7 Mar 2013 skvidal   » (Master)

async actions in ansible playbooks

A number of people have been surprised by this feature, even though it is documented, so I thought I’d mention it.

Ansible can run actions async. This means it connects to the client system, starts the process and disconnects.

In general you would want all your plays to be synchronous (do thing X, wait for it to be done/watch it, do thing Y).

However, there are times when what you want to do will take a VERY long time or could kill your ssh connection off.

An example is a yum update:

tasks:

- name: yum update

action: command yum -y update

That can take a long time, depending on what’s going on. You want to monitor what it does, but you don’t want a timeout or a reset ssh session/network to kill off that process.

So what do you do? You make it async:

tasks:

- name: yum update

action: command yum -y update

async: 7200

poll: 15

That means – run yum -y update – wait for up to 7200s and poll every 15s to check on the status of the action.

Here’s where we’re using it in fedora:

http://infrastructure.fedoraproject.org/cgit/ansible.git/tree/playbooks/package-update.yml#n11

However, this means if your ssh or network were to die – the yum update process would still run to completion.

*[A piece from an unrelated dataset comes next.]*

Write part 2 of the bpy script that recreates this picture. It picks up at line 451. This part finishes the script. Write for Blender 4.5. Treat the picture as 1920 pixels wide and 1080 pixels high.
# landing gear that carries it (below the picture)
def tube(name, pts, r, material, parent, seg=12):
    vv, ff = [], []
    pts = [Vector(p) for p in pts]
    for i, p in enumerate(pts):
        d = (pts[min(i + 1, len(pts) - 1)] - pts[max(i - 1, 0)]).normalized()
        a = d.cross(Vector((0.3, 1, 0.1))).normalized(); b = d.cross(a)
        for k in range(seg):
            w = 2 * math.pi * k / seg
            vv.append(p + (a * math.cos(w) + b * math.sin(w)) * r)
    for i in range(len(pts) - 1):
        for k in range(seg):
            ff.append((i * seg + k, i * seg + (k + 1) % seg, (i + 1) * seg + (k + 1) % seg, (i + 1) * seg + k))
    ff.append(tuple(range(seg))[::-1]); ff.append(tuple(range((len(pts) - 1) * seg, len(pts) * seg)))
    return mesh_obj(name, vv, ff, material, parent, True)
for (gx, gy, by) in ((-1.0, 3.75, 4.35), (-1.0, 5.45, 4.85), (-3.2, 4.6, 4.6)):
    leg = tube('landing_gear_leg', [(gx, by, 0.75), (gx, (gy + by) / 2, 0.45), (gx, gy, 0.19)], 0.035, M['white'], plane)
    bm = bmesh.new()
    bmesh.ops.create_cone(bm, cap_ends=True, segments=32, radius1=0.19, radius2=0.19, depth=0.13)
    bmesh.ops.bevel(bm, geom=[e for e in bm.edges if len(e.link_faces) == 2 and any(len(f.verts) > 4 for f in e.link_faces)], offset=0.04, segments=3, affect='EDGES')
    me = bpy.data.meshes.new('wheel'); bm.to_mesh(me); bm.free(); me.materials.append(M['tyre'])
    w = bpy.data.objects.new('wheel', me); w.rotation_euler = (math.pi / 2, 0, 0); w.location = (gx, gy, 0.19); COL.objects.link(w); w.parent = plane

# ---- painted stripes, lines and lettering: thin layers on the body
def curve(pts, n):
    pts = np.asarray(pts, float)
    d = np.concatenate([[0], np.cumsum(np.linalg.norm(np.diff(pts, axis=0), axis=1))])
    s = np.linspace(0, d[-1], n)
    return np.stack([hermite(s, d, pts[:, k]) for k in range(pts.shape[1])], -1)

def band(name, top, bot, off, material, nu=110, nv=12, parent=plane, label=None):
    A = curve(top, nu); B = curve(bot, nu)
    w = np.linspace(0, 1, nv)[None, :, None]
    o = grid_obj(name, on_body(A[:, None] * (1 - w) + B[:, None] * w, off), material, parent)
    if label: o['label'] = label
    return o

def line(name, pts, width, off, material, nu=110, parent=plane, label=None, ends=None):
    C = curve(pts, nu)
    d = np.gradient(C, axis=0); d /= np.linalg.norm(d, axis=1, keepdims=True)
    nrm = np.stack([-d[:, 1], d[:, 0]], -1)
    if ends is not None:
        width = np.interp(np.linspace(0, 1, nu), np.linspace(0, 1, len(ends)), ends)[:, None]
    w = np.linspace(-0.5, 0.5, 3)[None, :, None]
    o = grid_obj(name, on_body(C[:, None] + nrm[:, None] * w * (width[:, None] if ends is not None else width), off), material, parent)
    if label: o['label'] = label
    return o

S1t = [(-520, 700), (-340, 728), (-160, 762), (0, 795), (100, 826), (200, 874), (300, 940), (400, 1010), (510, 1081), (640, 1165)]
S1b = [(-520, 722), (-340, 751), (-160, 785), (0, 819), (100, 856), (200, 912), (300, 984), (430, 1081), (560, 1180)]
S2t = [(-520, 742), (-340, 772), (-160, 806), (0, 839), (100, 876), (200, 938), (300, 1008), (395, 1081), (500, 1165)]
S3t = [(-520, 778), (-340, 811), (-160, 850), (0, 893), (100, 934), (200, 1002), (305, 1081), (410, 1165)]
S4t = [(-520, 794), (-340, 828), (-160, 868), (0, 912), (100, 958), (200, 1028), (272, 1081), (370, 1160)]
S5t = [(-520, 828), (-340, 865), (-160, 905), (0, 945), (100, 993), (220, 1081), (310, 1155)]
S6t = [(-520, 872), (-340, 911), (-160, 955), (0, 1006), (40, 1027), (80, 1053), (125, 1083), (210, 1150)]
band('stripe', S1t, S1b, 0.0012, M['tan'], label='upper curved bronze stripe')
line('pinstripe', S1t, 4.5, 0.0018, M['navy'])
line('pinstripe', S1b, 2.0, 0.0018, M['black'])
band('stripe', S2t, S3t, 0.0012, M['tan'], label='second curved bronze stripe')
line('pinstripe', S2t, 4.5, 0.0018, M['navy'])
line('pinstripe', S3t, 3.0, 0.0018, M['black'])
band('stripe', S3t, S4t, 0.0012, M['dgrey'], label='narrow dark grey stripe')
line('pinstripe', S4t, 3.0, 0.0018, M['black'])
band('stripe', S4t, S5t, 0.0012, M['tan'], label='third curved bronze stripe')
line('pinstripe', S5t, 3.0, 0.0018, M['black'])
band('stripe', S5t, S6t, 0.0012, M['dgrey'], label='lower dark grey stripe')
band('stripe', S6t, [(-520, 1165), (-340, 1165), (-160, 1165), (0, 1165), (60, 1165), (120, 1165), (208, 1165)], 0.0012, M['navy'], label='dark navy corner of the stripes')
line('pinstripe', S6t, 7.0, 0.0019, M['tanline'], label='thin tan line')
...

But if your connection does die and you cannot check on the status of the job what do you do?

Well -you can connect to any system as the user who was running the job and look in ~/.ansible_async

there will be a file in there for each job that was being run. It may just be a place holder and empty (if the job is still running) or it made be filled with the results if the job is finished.

Pretty handy for a variety of tasks.